** Begin Exercise inputs **

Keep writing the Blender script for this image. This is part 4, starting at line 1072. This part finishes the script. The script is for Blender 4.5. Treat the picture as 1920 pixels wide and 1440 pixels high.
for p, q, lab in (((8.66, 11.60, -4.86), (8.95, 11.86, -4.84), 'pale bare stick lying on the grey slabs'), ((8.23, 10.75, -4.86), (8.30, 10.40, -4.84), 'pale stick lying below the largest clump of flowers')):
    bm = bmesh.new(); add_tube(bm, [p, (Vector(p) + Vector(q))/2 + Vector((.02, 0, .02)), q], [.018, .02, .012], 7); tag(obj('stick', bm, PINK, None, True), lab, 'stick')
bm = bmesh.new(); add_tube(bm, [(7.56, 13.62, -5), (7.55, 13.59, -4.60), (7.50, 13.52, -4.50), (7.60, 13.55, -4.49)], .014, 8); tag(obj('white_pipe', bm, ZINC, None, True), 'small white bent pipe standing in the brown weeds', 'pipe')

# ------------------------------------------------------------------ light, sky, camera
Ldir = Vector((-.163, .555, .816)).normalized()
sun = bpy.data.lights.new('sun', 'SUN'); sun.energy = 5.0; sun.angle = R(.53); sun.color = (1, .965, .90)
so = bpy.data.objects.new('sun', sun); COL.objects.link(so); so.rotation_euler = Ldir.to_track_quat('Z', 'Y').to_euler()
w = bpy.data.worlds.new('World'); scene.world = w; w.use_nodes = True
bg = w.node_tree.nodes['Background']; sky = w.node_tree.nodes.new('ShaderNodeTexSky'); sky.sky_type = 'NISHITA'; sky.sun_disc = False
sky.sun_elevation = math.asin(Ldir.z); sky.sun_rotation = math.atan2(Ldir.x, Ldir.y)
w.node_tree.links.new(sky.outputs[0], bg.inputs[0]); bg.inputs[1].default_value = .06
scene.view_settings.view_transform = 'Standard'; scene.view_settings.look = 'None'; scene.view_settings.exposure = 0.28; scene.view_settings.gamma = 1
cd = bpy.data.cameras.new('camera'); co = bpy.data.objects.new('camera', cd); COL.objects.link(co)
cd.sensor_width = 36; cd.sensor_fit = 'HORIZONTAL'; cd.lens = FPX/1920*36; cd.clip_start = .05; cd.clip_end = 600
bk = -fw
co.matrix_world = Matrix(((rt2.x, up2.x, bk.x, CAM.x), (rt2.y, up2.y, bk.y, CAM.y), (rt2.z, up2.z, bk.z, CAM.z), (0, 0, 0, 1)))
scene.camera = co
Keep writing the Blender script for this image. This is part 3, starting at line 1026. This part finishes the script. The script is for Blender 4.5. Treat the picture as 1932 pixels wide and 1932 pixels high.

** End Exercise inputs **

What is being asked — Exactly as they stand, please print the lines from the first line of the records above down to the line that includes "brown weeds', 'pipe')", both of those included and no others.

Task result —
Keep writing the Blender script for this image. This is part 4, starting at line 1072. This part finishes the script. The script is for Blender 4.5. Treat the picture as 1920 pixels wide and 1440 pixels high.
for p, q, lab in (((8.66, 11.60, -4.86), (8.95, 11.86, -4.84), 'pale bare stick lying on the grey slabs'), ((8.23, 10.75, -4.86), (8.30, 10.40, -4.84), 'pale stick lying below the largest clump of flowers')):
    bm = bmesh.new(); add_tube(bm, [p, (Vector(p) + Vector(q))/2 + Vector((.02, 0, .02)), q], [.018, .02, .012], 7); tag(obj('stick', bm, PINK, None, True), lab, 'stick')
bm = bmesh.new(); add_tube(bm, [(7.56, 13.62, -5), (7.55, 13.59, -4.60), (7.50, 13.52, -4.50), (7.60, 13.55, -4.49)], .014, 8); tag(obj('white_pipe', bm, ZINC, None, True), 'small white bent pipe standing in the brown weeds', 'pipe')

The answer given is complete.